SPX Credit Spread Trader

Quote from Heatheranderson:

As they say in the industry, the bull comes up the stairs and the bear goes out the window.

LOL I haven't heard that one before, I love it! :)
 
The short answer is to never put yourself in a position to even deal with early assignment.

For SPX, they are European style so no worries there on early assignment.

For ES credit spreads, I do not wait for the short strike to go ITM to avoid that issue. If the market runs past my short strike unexpectedly, the short options might still have good time value premium so early exercise is a rare occurence. If it does happen for whatever rare reason, I will most likely be helped out since I am out of the short strike at no time value premium and cansell the futures and liquidate the long position as well.

For put ratio spreads, early assignment is a blessing in disguise. :) which allows me to get out of the position without paying time value premium to buy back the shorts.


Quote from alp168:

Coach:

How do you deal with early assignment of ES option if the short strike has been hit (credit spread or similar strategy)? Thanks.
 
Trade with what makes you comfortable. It is a risk/reward trade off. calls feel safer because markets rise in a more steady pace than they crash but the skew makes the premiums smaller requiring you to go a little closer to the money.

Puts have nice skews allowing you to go really far OTM but markets crash faster and IV ramps up.

Just have to weigh the factors of each and go with what you fee more confident trading.

1340 is as low as you want to go really because it is outside recent 8 month highs which is around 1325. Any lower and you might get shaken out of your position if we retest highs in the next 6 weeks or so.
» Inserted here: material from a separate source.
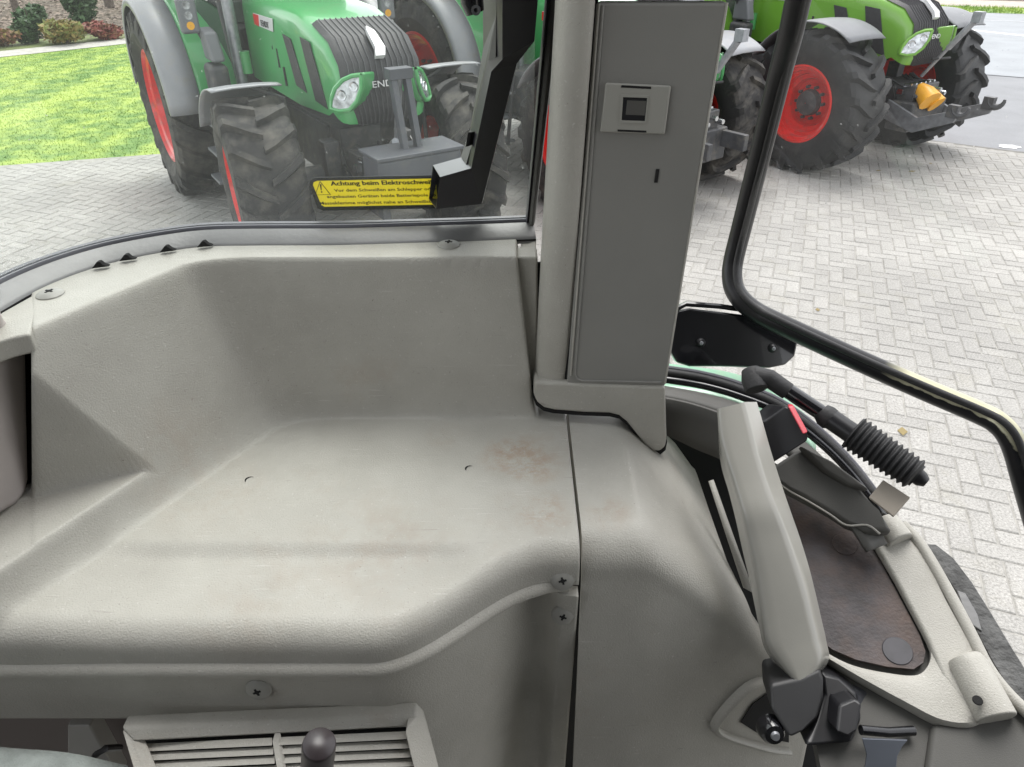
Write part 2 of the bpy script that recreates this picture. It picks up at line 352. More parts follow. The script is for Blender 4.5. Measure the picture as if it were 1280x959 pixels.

Quote from Heatheranderson:

Sold 20 SPX Aug 1340/1350 Bear Calls -- $0.8 credit

Coach
Appreciate your opinion on this.I have decided not do Bull Put Spreads as we all observed markets come down faster than they go up.(As they say in the industry, the bull comes up the stairs and the bear goes out the window.)thanks
 
Am i the only one here who is uncomfortable putting on AUG bear call positions at this level? Sure it's the summer but this market hasnt been very logical lately. A test of the recent highs isnt completely out of the picture in my opinion. Good luck with your trades.
 
Are you putting on any bull puts? If so, aren't you concerned about the geopolitical risks?


Quote from rallymode:

Am i the only one here who is uncomfortable putting on AUG bear call positions at this level? Sure it's the summer but this market hasnt been very logical lately. A test of the recent highs isnt completely out of the picture in my opinion. Good luck with your trades.
 
Quote from rdemyan:

Are you putting on any bull puts? If so, aren't you concerned about the geopolitical risks?

Actually no, we are too high off the lows for that. I dont have any positions in the SPX right now, still waiting for 1220 or 1290. Just doing some energy and ER bets at the moment.
 
So far it looks like I timed my ES put ratio spread entry very well as moving average rsistance held yesterday and we are up today. Should be sideways to up hopefully unless job reports is way off base in either direction.


Quote from optioncoach:

Well I decdied to dip into JULY using ES options based on what is going on in the charts.

Sold 300 July ES 1220/1210 Put Spreads @ $0.55

Credit = $8,250

Risk = $141,750

Return = 5.8%

Why I chose these strikes?

We have had a nice bounce off the bottom in the SPX and ES and today, despite the large drop we have bounced off moving average resistance so far.

Also, the low on ES after the huge plunge was 1229 so I placed my sh ort strike outside the 8-month lows. With just over two weeks to expiration I have some support levels and wiggle room to hold on to.

We are likely going to hit some boring churns in the market with the Fed meeting a month away. Some earnings might start coming out as well as the watchful eye on economic data but I expect us to stay a little rangebound without any major news event.
 
Quote from rdemyan:

Hi Heather:

Who is your broker. Seems like a good fill. The new ToS functionality indicates that the SPX would have to be above 1280 to get the fill that you got.

IMHO, for SPX spreads, that thing is junk. It works purely off assumptions of where fills might occur mid vs. nat. It's nothing like the TPC. I would love to see the TPC functionality solved for price rather than value.

I got a 34 contract fill at AUG 1345/1355 for .60 @ 11:25:49 EDT, but I had to chat with TOS to get them to check with the floor broker. Bid was .50, but it filled about 20 seconds later as it did for others at TOS.